Hybrid arabalar şu anda çok fazla yaygın olmasalar da büyük araba firmaları bu konu üzerinde oldukça ciddi bir şekilde çalışmaktadırlar. Her ne kadar firmaların bu araçları yapma şekilleri farklı olsa da amaçları aynıdır, az benzin tüketimi ve daha uzun mesafe kat etmek. Bu firmalardan birisi Honda’dır. Örneğin, Honda’nın Insight modeli bir hybrid arabadır. Bir elektrikli motor ile bir benzinli motorun birleşmesinden oluşan bu sistemde, elektrikli motorun bazı görevleri vardır. Bunlar, hızlanırken veya yokuş çıkarken, benzinli motora yardımcı olmak, marş motorunun görevini üstlenmek ve bataryaların doldurulmasını sağlamaktır. Ancak Honda’nın az benzinle en uzun mesafeyi kat etmek için bu arabada kullandığı strateji sadece hybrid bir motor kullanmak değildir. Honda Insight oldukça hafif olmasının yanı sıra etkili bir aerodinamik yapıya sahiptir. Aracın dış kısmı alüminyumdan yapılmıştır. Oldukça hafif olan, 56 kg’lık 3 silindirli bir motora sahiptir. Sadece iki kişinin seyahat edebileceği bu araba, bütün bu kısıtlamaların sayesinde toplam olarak 838 kg ağırlığındadır. Bu sayede, Insight gibi küçük bir araba, küçük bir motorla 100km/h hıza 11 saniyede çıkabilmekte, şehir içinde yaklaşık olarak 90 kilometrede 3,78 litre, şehir dışında ise yaklaşık olarak 100 kilometrede 3,78 litre benzin tüketmektedir. Insight gibi hybrid bir araba olan Toyota Prius, Insight’dan biraz daha farklı bir sisteme sahiptir. Prius’da PSD kullanılmıştır. Bu parça benzinli motoru, elektrikli motoru ve dinamoyu birbirine bağlamaktadır. Bu sayede Insight’la kıyaslandığında oldukça etkili bir araba olduğunu söyleyebiliriz. Çünkü Prius’da aracın ağırlığı hakkında herhangi bir kısıtlamaya gidilmemiştir. Toplam ağırlığı 1.315 kg olan Prius, sahip olduğu güçlü elektrik motoru sayesinde benzinli motoru kullanmadan 24 km/h hıza ulaşmaktadır. Prius’un benzinli motoru sadece gerektikçe devreye girmektedir. Insight’ta ise elektrikli motor gerektiğinde devreye girmektedir. Insight ile Prius arasındaki temel farkları bu şekilde açıklayabiliriz. Bu örneklerden de kolayca görebiliriz ki, her firma hybrid teknolojisine farklı açılardan bakmaktadırlar. Bu sayede hybrid arabalar, yeni fikirler sayesinde, gün geçtikçe gelişmekte, daha verimli bir hal almaktadırlar.
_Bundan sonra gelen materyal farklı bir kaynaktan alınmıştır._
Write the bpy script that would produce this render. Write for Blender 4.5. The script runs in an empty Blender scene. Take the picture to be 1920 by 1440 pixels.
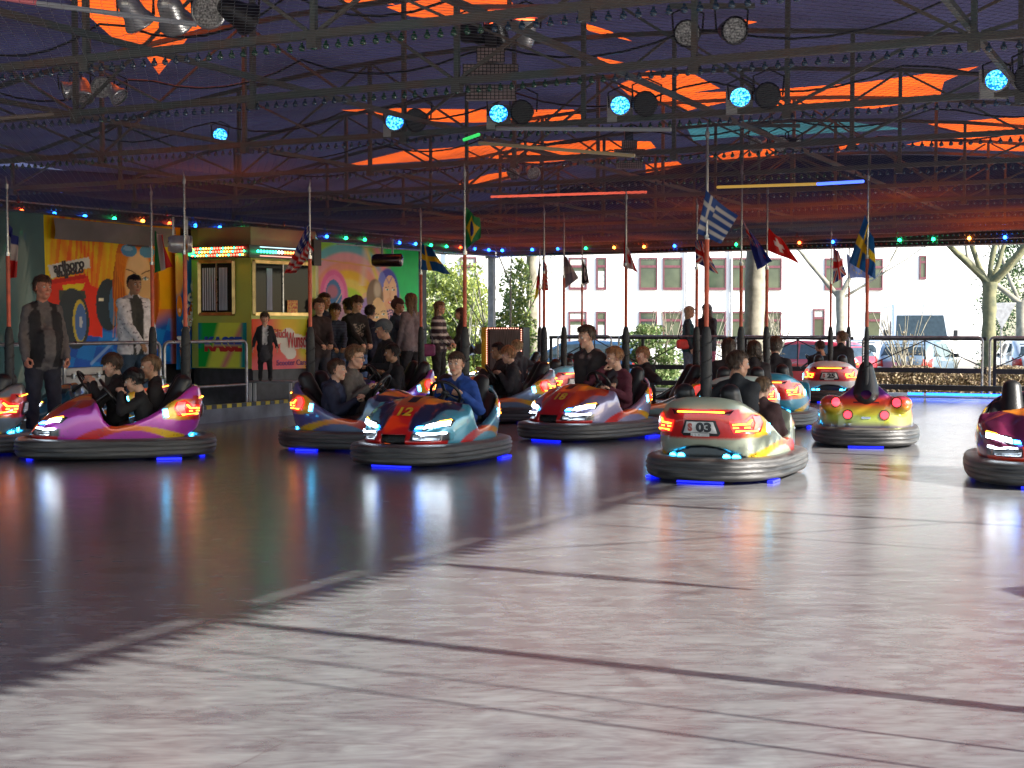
import bpy, bmesh, math, random
import numpy as np
from itertools import product
from mathutils import Vector, Matrix, Quaternion
from mathutils.bvhtree import BVHTree
from mathutils.geometry import delaunay_2d_cdt
R = math.radians
rnd = random.Random(7)
nrs = np.random.RandomState(7)
scene = bpy.context.scene
COL = scene.collection
# ------------------------------------------------------------------ camera, world, sun, exposure
FPX, HOR, CAMH = 2700.0, 612.0, 1.4            # focal length in pixels of the 1920 wide photo, horizon row, eye height
PITCH = math.atan((720 - HOR) / FPX)
cam_data = bpy.data.cameras.new('camera')
cam_data.sensor_width = 36; cam_data.lens = 36 * FPX / 1920
cam_data.clip_start = .05; cam_data.clip_end = 1000
cam = bpy.data.objects.new('camera', cam_data); COL.objects.link(cam)
cam.location = (0, 0, CAMH); cam.rotation_euler = (math.pi / 2 - PITCH, 0, 0)
scene.camera = cam
TH = R(26.0)                                    # the hall is turned 26 degrees to the view
TX, TY = math.cos(TH), -math.sin(TH)            # hall axis a (across)
SX, SY = math.sin(TH), math.cos(TH)             # hall axis b (deep)
SUN_EL = R(32)
sun_travel = Vector((-TX * math.cos(SUN_EL), -TY * math.cos(SUN_EL), -math.sin(SUN_EL)))
world = bpy.data.worlds.new('World'); scene.world = world; world.use_nodes = True
wn = world.node_tree; wn.nodes.clear()
sky = wn.nodes.new('ShaderNodeTexSky'); sky.sky_type = 'NISHITA'; sky.sun_disc = False
sky.sun_elevation = SUN_EL; sky.sun_rotation = math.atan2(TX, TY)
bgn = wn.nodes.new('ShaderNodeBackground'); bgn.inputs[1].default_value = .15
wo = wn.nodes.new('ShaderNodeOutputWorld')
wn.links.new(sky.outputs[0], bgn.inputs[0]); wn.links.new(bgn.outputs[0], wo.inputs[0])
sd = bpy.data.lights.new('sun', 'SUN'); sd.energy = 5.0; sd.angle = R(.8); sd.color = (1, .95, .87)
sun = bpy.data.objects.new('sun', sd); COL.objects.link(sun)
sun.rotation_euler = sun_travel.to_track_quat('-Z', 'Y').to_euler(); sun.location = (10, -5, 12)
scene.view_settings.view_transform = 'Standard'; scene.view_settings.look = 'None'
scene.view_settings.gamma = 1; scene.view_settings.use_curve_mapping = False
scene.view_settings.exposure = 1.6
cy = scene.cycles
cy.max_bounces = 8; cy.diffuse_bounces = 4; cy.glossy_bounces = 4; cy.transmission_bounces = 4; cy.transparent_max_bounces = 12
cy.use_denoising = True; cy.sample_clamp_indirect = 6; cy.caustics_reflective = False; cy.caustics_refractive = False
# ------------------------------------------------------------------ placing
def ray(px, py):
    d = Vector(((px - 960) / FPX, -(py - 720) / FPX, -1)).normalized()
    return cam.rotation_euler.to_matrix() @ d
def at(px, py, Y):
    d = ray(px, py); return Vector((0, 0, CAMH)) + d * (Y / d.y)
def ground(px, py, z=0.0):
    d = ray(px, py); return Vector((0, 0, CAMH)) + d * ((z - CAMH) / d.z)
def hall(a, b, z=0.0):
    return Vector((a * TX + b * SX, a * TY + b * SY, z))
def to_ab(p):
    return p.x * TX + p.y * TY, p.x * SX + p.y * SY
def on_a(px, a, z=0.0):                         # the point of the line a = const seen at column px
    u = (px - 960) / FPX
    Y = a / (TX * u + TY); return Vector((u * Y, Y, z))
def on_b(px, b, z=0.0):
    u = (px - 960) / FPX
    Y = b / (SX * u + SY); return Vector((u * Y, Y, z))
# ------------------------------------------------------------------ objects
def tag(o, label=None, cat=None, group=None, kind=None):
    if label: o['label'] = label
    if cat: o['category'] = cat
    if group: o['group'] = group
    if kind: o['kind'] = kind
    return o
def empty(name, loc=(0, 0, 0), rz=0.0, label=None, cat=None, group=None):
    o = bpy.data.objects.new(name, None); COL.objects.link(o)
    o.location = loc; o.rotation_euler = (0, 0, rz); o.empty_display_size = .2
    return tag(o, label, cat, group)
def link(name, me, parent=None, loc=None, rz=None):
    o = bpy.data.objects.new(name, me); COL.objects.link(o)
    if parent is not None: o.parent = parent
    if loc is not None: o.location = loc
    if rz is not None: o.rotation_euler = (0, 0, rz)
    return o
def copy_tree(o, parent=None, label=None, group=None):
    c = o.copy(); COL.objects.link(c)
    c.parent = parent
    if label: c['label'] = label
    if group: c['group'] = group
    for ch in list(o.children): copy_tree(ch, c)
    return c
def mesh_np(name, V, F, mats=None, mi=None, col=None, smooth=True):
    V = np.asarray(V, np.float32); F = np.asarray(F, np.int32)
    me = bpy.data.meshes.new(name)
    k = F.shape[1]
    me.vertices.add(len(V)); me.vertices.foreach_set('co', V.ravel())
    me.loops.add(F.size); me.loops.foreach_set('vertex_index', F.ravel())
    me.polygons.add(len(F)); me.polygons.foreach_set('loop_start', np.arange(0, F.size, k, dtype=np.int32))
    if mi is not None: me.polygons.foreach_set('material_index', np.asarray(mi, np.int32))
    for m in (mats or []): me.materials.append(m)
    me.update(calc_edges=True)
    if smooth: me.polygons.foreach_set('use_smooth', np.ones(len(F), bool))
    if col is not None:
        at_ = me.color_attributes.new('Col', 'FLOAT_COLOR', 'POINT')
        c4 = np.ones((len(V), 4), np.float32); c4[:, :3] = col
        at_.data.foreach_set('color', c4.ravel())
    return me
class MB:
    def __init__(s): s.v = []; s.f = []; s.m = []; s.sm = []; s.cur = 0
    def add(s, vs, fs, smooth=False):
        n = len(s.v); s.v.extend([tuple(p) for p in vs])
        for f in fs: s.f.append([i + n for i in f]); s.m.append(s.cur); s.sm.append(smooth)
        return s
    def box(s, c, d, M=None, taper=1.0):
        x, y, z = d[0] / 2, d[1] / 2, d[2] / 2; c = Vector(c)
        vs = []
        for k in (-1, 1):
            t = taper if k > 0 else 1
            vs += [Vector((-x * t, -y * t, k * z)), Vector((x * t, -y * t, k * z)), Vector((x * t, y * t, k * z)), Vector((-x * t, y * t, k * z))]
        if M is not None: vs = [M @ v for v in vs]
        vs = [v + c for v in vs]
        return s.add(vs, [(3, 2, 1, 0), (4, 5, 6, 7), (0, 1, 5, 4), (1, 2, 6, 5), (2, 3, 7, 6), (3, 0, 4, 7)])
    def bar(s, p, q, w, h=None, up=(0, 0, 1)):
        p = Vector(p); q = Vector(q); d = q - p; L = d.length
        if L < 1e-6: return s
        x = d / L; up = Vector(up)
        if abs(x.dot(up)) > .98: up = Vector((1, 0, 0))
        y = up.cross(x).normalized(); z = x.cross(y)
        h = h or w
        M = Matrix((x, y, z)).transposed()
        return s.box((p + q) / 2, (L, w, h), M)
    def tube(s, pts, r, n=8, cap=True, closed=False):
        pts = [Vector(p) for p in pts]; m = len(pts)
        rs = r if isinstance(r, (list, tuple)) else [r] * m
        vs = []; up = None
        for i, p in enumerate(pts):
            if closed: t = pts[(i + 1) % m] - pts[i - 1]
            else: t = pts[min(i + 1, m - 1)] - pts[max(i - 1, 0)]
            t.normalize()
            if up is None:
                up = Vector((0, 0, 1)) if abs(t.z) < .9 else Vector((1, 0, 0))
            x = (up - t * up.dot(t)); x.normalize(); y = t.cross(x); up = x
            vs += [p + (x * math.cos(2 * math.pi * k / n) + y * math.sin(2 * math.pi * k / n)) * rs[i] for k in range(n)]
        fs = []
        for i in range(m if closed else m - 1):
            j = (i + 1) % m
            for k in range(n):
                k2 = (k + 1) % n; fs.append((i * n + k, i * n + k2, j * n + k2, j * n + k))
        s.add(vs, fs, True)
        if cap and not closed:
            s.add(vs[:n], [tuple(range(n))[::-1]]); s.add(vs[-n:], [tuple(range(n))])
        return s
    def lathe(s, prof, n=16, M=None, smooth=True):           # prof: (r, z) pairs, about z
        vs = []
        for r_, z in prof:
            vs += [Vector((r_ * math.cos(2 * math.pi * k / n), r_ * math.sin(2 * math.pi * k / n), z)) for k in range(n)]
        if M is not None: vs = [M @ v for v in vs]
        fs = []
        for i in range(len(prof) - 1):
            for k in range(n):
                k2 = (k + 1) % n; fs.append((i * n + k, i * n + k2, (i + 1) * n + k2, (i + 1) * n + k))
        return s.add(vs, fs, smooth)
    def sphere(s, c, r, n=8, sc=(1, 1, 1)):
        c = Vector(c); prof = [(r * math.sin(math.pi * i / (n // 2 + 1)) + 1e-5, -r * math.cos(math.pi * i / (n // 2 + 1))) for i in range(n // 2 + 2)]
        M = Matrix.Translation(c) @ Matrix.Diagonal((*sc, 1))
        return s.lathe(prof, n, M)
    def prism(s, poly, z0, z1, M=None):
        n = len(poly)
        vs = [Vector((x, y, z0)) for x, y in poly] + [Vector((x, y, z1)) for x, y in poly]
        if M is not None: vs = [M @ v for v in vs]
        return s.add(vs, [tuple(range(n))[::-1], tuple(range(n, 2 * n))] + [(i, (i + 1) % n, n + (i + 1) % n, n + i) for i in range(n)])
    def quad(s, a, b, c, d): return s.add([a, b, c, d], [(0, 1, 2, 3)])
    def mesh(s, name, mats):
        me = bpy.data.meshes.new(name); me.from_pydata(s.v, [], s.f)
        for m in (mats if isinstance(mats, (list, tuple)) else [mats]): me.materials.append(m)
        me.polygons.foreach_set('material_index', s.m)
        me.polygons.foreach_set('use_smooth', s.sm)
        me.update(); return me
    def build(s, name, mats, parent=None, loc=None, rz=None):
        return link(name, s.mesh(name, mats), parent, loc, rz)
def grid_mesh(name, P, cols, mats, smooth=True):              # P: (n,m,3)
    n, m = P.shape[:2]
    i = np.arange(n * m).reshape(n, m)
    F = np.stack([i[:-1, :-1], i[1:, :-1], i[1:, 1:], i[:-1, 1:]], -1).reshape(-1, 4)
    return mesh_np(name, P.reshape(-1, 3), F, mats, None, None if cols is None else cols.reshape(-1, 3), smooth)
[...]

Hybrid teknolojisi şu anda emekleme dönemini geçirmektedir. Özellikle küresel ısınma, dünyadaki petrolün azalması ve petrolün gittikçe pahalılaşması, insanları bu teknolojiyi geliştirmeye mecbur bırakmıştır. Bu sektördeki gelişme devam ettiği sürece yaklaşık 10 yıl içinde sokaklarda hybrid arabaları daha çok göreceğiz. Şu anda yüksek maliyetleri ve toplum tarafından çok iyi tanınmamaları nedeniyle pazarda büyük bir paya sahip değiller. Ancak Honda’nın Insight’ı, Toyota’nın Prius’u ve Chevrolet’in Volt’u bize bu konunun büyük araba firmaları tarafından ne derece ciddiye alındığını göstermektedir. Her ne kadar bazı dezavantajları da olsa, hybrid teknolojisi birçok soruna gerçekçi çözümler önermektedir. Kısaca hybrid arabalar daha az ve daha temiz enerjiyle, daha çok iş yapmak adına hayatımızda yer almak için son süratle geliyorlar.